Kamptaki sosyal doku

Şatilla Mülteci Kampı’ndaki önde gelen bir Filistinli kaynak, kamptaki nüfusun yaklaşık üçte birinin Filistinli, üçte ikisinin ise Lübnanlı ve Suriyeli olduğunu söyledi. Ancak bunun Filistinlilerin olaya dahil olmadığı anlamına gelmediğini, tam tersine kampları kasıp kavuran krizde sahnenin önemli bir parçası ve ortağı olduklarını vurguladı.

asdfrgth
Beyrut'un güneyindeki Burc el-Baracne Mülteci Kampı’nın ara sokaklarından birinde motosiklet kullanan iki genç (AFP)

Şarku’l Avsat'a yaptığı açıklamada kaynak, Filistin kamplarındaki sosyal durumun ‘katliamlardan başlayarak kamp savaşları ve Suriye varlığı yoluyla biriken faktörlerden derinden etkilendiğini’ açıkladı. Kaynak, “Bu durum kamp sakinleri üzerinde derin psikolojik ve sosyal yaralar bıraktı; geçmişte aile dayanışmasına dayanan iç yapıyı zayıflattı” dedi.

Kaynak, “Siyasi ve güvenlik yetkilileri olarak Filistinli gruplar bu iç çöküşe gereken ilgiyi göstermedi. Bu da sosyal açıdan çözülmeye yol açtı; son zamanlarda kamp içinde uyuşturucu satıcılarının ortaya çıkmasına ve yayılmasına neden oldu. Bu satıcıların bazıları belirli tarafların örtüsü altında faaliyet gösterirken, diğerleri Lübnanlı, Suriyeli ve Filistinlilerin karışımından oluşuyor” ifadelerini kullandı.

Şatilla Mülteci Kampı’nda büyük nüfuza sahip tek bir oluşum yok; gruplar nüfuzlarını paylaşıyor. El Fetih tarihsel olarak en önde gelen varlık olsa da, Hamas ve diğer bazı gruplar da aktif varlık gösteriyor.

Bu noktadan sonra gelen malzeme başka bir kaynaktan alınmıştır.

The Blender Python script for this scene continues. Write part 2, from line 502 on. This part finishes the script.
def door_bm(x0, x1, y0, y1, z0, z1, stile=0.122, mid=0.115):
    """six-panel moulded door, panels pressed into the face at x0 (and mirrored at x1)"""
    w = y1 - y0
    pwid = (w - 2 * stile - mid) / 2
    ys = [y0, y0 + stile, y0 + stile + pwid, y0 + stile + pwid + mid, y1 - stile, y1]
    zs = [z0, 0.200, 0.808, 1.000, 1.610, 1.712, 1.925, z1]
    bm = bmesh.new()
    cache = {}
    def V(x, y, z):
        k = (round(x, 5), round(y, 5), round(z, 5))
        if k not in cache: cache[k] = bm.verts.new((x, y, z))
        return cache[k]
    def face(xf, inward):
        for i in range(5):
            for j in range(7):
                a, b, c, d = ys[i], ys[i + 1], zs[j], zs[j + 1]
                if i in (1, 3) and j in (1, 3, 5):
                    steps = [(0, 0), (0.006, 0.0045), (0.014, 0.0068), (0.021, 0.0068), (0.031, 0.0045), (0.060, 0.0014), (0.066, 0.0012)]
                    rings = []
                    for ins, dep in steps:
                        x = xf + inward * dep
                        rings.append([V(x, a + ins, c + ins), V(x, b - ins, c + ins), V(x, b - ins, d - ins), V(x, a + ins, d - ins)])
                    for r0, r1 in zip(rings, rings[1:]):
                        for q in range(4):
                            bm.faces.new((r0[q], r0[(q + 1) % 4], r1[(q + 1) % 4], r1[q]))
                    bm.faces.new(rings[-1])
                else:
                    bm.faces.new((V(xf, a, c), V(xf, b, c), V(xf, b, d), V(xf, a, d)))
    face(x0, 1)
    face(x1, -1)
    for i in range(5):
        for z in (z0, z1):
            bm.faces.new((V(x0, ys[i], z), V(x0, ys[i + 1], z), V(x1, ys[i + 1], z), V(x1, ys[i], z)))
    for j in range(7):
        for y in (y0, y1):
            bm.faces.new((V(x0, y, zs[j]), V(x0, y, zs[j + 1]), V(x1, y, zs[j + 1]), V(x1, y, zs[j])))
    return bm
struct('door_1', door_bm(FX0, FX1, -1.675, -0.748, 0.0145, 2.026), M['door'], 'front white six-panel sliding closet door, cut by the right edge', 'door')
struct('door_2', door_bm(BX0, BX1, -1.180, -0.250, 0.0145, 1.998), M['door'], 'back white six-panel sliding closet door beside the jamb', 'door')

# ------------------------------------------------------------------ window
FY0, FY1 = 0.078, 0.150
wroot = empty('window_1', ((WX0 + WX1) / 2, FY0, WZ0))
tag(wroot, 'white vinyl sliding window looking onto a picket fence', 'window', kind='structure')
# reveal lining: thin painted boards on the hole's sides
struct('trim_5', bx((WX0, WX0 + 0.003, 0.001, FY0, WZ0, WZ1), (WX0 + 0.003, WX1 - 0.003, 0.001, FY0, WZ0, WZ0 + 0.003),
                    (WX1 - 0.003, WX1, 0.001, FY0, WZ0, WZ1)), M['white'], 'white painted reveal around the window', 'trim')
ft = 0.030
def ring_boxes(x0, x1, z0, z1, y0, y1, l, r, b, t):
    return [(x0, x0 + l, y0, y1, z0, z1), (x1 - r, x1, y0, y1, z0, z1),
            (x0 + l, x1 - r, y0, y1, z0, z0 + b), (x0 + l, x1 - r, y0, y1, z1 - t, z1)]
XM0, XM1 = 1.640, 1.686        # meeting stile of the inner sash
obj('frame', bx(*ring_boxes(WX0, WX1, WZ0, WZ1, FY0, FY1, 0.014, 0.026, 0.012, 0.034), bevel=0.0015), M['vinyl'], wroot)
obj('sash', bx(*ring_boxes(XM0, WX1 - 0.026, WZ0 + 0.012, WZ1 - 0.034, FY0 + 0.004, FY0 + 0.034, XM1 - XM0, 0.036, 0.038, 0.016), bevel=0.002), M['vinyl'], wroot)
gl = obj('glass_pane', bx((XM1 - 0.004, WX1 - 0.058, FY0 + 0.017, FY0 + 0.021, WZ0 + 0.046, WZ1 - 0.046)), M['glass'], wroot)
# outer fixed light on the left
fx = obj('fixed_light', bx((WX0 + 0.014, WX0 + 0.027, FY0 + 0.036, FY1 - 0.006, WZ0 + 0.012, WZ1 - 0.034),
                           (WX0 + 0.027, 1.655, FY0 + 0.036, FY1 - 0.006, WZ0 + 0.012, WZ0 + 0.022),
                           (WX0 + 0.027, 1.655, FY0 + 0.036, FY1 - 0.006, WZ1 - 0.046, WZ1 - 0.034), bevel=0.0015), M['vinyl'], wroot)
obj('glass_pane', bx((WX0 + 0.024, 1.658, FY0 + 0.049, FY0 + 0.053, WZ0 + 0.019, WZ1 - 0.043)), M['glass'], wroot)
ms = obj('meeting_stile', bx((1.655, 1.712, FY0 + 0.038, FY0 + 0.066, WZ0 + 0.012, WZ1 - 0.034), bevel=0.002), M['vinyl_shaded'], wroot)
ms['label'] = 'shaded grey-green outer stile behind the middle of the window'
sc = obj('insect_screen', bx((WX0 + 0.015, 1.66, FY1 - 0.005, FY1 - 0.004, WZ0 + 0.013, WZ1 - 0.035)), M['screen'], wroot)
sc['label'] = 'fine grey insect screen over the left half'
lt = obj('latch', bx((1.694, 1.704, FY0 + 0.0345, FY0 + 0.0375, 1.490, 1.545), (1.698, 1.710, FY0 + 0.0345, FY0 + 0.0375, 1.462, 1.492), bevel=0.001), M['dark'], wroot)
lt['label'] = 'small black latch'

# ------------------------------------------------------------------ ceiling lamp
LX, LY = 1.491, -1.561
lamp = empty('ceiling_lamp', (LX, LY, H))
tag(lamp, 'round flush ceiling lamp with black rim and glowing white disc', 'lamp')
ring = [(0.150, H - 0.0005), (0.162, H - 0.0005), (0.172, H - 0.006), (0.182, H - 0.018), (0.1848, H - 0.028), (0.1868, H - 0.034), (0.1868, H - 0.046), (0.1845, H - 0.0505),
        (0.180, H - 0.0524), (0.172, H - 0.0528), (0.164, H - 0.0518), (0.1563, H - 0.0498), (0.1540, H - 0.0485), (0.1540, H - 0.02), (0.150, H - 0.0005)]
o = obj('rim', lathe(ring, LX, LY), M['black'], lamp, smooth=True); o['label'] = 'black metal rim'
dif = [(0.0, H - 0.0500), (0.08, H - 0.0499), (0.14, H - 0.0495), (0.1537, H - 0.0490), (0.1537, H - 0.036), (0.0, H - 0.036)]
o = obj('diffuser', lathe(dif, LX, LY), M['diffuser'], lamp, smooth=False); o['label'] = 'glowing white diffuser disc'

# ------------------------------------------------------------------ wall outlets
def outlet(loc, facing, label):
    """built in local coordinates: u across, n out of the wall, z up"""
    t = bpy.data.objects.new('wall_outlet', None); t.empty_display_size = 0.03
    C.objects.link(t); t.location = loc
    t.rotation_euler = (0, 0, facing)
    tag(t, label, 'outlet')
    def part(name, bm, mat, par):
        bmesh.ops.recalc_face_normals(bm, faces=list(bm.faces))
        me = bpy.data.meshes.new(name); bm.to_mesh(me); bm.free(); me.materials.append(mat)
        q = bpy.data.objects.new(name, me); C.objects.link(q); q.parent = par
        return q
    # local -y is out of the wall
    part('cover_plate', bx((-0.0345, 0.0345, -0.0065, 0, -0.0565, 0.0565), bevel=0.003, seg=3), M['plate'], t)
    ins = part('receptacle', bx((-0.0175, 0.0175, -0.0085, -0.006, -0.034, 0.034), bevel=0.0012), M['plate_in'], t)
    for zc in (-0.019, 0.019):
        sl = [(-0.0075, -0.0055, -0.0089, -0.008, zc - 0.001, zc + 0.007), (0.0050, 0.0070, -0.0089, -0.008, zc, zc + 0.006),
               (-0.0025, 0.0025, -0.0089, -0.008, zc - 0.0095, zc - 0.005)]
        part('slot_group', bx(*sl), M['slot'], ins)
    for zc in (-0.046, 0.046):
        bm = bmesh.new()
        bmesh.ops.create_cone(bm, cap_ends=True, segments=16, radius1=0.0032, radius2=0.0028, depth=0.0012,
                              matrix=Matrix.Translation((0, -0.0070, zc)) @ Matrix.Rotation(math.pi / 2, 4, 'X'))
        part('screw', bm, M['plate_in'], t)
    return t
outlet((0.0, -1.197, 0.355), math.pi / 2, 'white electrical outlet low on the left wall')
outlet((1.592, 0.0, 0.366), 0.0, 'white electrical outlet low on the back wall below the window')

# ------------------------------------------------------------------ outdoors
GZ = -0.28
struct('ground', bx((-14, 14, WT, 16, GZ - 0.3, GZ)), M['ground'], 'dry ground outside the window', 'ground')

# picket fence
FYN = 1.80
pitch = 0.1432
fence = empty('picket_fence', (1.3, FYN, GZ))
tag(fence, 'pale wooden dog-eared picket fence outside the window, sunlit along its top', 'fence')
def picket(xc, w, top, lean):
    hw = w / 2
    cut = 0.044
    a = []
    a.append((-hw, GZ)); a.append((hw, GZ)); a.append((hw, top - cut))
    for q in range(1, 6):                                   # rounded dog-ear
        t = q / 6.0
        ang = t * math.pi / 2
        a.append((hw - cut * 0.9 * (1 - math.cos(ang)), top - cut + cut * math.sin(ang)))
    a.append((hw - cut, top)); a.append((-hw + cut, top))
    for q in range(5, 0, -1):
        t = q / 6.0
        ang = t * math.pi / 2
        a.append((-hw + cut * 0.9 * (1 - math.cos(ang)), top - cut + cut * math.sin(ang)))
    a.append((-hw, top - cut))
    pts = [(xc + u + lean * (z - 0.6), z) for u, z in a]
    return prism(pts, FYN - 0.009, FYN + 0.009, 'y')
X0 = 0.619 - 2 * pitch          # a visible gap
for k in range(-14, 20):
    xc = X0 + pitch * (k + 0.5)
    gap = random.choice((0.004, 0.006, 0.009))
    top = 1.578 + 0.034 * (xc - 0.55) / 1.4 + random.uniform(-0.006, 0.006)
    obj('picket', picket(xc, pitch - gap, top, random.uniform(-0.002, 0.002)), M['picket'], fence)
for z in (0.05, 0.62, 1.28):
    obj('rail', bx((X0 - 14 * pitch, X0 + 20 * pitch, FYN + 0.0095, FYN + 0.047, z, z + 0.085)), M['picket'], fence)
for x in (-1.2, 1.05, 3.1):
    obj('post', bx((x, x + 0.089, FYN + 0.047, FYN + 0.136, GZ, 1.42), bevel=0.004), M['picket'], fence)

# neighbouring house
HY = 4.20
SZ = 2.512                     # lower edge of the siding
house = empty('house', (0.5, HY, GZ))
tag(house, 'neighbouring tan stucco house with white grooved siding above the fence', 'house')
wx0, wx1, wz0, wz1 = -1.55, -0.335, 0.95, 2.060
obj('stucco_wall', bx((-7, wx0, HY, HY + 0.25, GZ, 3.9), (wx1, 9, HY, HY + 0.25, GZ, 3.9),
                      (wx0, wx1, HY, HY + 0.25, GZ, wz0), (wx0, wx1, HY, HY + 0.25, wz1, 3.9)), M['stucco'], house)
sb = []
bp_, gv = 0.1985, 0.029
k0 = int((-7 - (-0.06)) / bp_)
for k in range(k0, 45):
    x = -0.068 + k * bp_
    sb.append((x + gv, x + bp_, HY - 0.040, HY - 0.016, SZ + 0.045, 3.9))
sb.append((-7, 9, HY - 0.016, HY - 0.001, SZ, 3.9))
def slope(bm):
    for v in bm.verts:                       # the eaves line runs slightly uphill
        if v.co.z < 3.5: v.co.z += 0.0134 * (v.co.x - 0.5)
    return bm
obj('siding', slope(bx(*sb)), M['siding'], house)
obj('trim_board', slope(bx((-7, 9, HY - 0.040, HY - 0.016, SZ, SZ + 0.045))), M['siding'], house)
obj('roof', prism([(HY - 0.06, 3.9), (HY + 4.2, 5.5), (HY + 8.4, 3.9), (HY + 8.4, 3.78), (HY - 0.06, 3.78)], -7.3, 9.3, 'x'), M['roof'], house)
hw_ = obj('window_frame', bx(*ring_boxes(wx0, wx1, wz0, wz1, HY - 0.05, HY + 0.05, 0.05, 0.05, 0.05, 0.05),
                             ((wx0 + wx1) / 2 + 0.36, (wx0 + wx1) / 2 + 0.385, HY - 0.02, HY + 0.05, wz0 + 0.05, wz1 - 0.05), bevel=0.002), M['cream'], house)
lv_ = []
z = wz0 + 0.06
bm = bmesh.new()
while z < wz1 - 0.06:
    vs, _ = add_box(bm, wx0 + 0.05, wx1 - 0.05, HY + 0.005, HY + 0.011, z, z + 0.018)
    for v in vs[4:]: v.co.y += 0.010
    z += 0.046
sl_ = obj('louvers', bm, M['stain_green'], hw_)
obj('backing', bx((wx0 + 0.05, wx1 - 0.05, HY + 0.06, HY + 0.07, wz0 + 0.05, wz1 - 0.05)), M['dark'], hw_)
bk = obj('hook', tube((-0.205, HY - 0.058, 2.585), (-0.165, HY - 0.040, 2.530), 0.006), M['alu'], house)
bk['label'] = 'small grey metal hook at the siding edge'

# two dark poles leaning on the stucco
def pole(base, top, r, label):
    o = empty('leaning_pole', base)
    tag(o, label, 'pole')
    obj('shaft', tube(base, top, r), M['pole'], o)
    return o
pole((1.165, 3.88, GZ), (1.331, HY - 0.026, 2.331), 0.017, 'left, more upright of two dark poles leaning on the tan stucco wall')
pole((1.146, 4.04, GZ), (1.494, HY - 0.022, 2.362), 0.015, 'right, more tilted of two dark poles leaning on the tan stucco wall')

Kaynak sözlerini şöyle sürdürdü: “Güvenlik eksikliği kampı bu faaliyetler için açık bir arena haline getirdi, toplantılar ve anlaşmalar kampın içinde yarı kamusal bir şekilde, gerçek bir caydırıcılık olmadan gerçekleşiyor. Lübnan ordusu birden fazla kez müdahalede bulundu, ancak müdahalesi sınırlı ve düzensiz kalıyor; genellikle bazı gruplarla koordinasyonun ardından ve aranan kişilerin gözaltına alınması veya acil bir güvenlik tehdidiyle ilgili belirli durumlarda gerçekleşiyor.”